‘Significant’ staff cuts coming for LIAT
BRIDGETOWN, Barbados (CMC)— Prime Minister of Antigua Gaston Browne is predicting “significant staff cuts” in a new reorganisational plan the country says will bring about a far leaner LIAT, one that will run exclusively on commercial terms and one that is expected to make a profit.
“Routes that are unprofitable, if their governments would like LIAT to operate those routes then they will have to pay some guarantee,” Browne said.
The PM told CMC that the reorganised LIAT (I974) limited would be different from a restructured entity in that it is restructuring to sustain debts but not having deep cuts.
The Barbados and St Vincent and the Grenadines governments have agreed to sell their shares in the cash-strapped regional airline. The other shareholder, Dominica, said it would support the reorganisational plan once it has been finetuned.
Under the plan, an administrator would be appointed as the sole representative of the LIAT estate. All decisions involving the affairs of LIAT would be taken exclusively by the administrator and not the directors, or shareholders.

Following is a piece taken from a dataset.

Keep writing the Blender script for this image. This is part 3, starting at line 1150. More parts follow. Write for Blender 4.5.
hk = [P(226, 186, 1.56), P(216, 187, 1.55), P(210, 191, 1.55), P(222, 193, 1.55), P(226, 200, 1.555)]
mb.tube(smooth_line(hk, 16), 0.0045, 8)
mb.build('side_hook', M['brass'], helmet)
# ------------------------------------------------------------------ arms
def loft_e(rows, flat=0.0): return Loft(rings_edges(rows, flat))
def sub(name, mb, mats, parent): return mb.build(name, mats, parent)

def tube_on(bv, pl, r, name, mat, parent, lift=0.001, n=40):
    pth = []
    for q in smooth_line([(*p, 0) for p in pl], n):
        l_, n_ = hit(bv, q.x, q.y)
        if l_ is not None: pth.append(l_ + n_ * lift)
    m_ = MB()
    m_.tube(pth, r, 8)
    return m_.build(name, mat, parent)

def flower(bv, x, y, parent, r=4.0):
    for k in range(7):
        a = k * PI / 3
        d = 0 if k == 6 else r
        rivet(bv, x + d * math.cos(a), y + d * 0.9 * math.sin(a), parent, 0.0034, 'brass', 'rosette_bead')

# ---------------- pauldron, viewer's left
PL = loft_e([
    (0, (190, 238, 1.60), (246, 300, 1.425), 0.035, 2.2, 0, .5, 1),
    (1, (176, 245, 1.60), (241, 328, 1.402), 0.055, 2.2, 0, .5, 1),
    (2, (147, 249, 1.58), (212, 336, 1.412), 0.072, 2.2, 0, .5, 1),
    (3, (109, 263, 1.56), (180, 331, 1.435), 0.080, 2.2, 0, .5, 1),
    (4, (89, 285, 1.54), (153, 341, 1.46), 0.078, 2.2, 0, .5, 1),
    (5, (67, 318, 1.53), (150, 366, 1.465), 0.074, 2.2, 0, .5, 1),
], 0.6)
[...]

The main responsibility of the administrator would be to reorganise the company, by cutting liabilities and realigning expenses. The Administrator would have full powers to negotiate terms with creditors, including agreement to reduce sums payable.
“In a reorganised LIAT, creditors will be asked to take a cut up to 100 per cent in some instances, but on average about 50 per cent. The staff, we expect, a 50 per cent reduction in the staff liabilities because if they go to liquidation they will be lucky to get 10 per cent,”
Browne said.
He added that even though the plan is to sell the three planes owned by Caribbean Development Bank, LIAT has seven other planes on the ground here “which are leased planes and we will get on to the lessors and enter into some new arrangement with them to continue to lease several of the planes so that LIAT could operate and we are hoping that LIAT could be back in the air within 60 to 90 days”.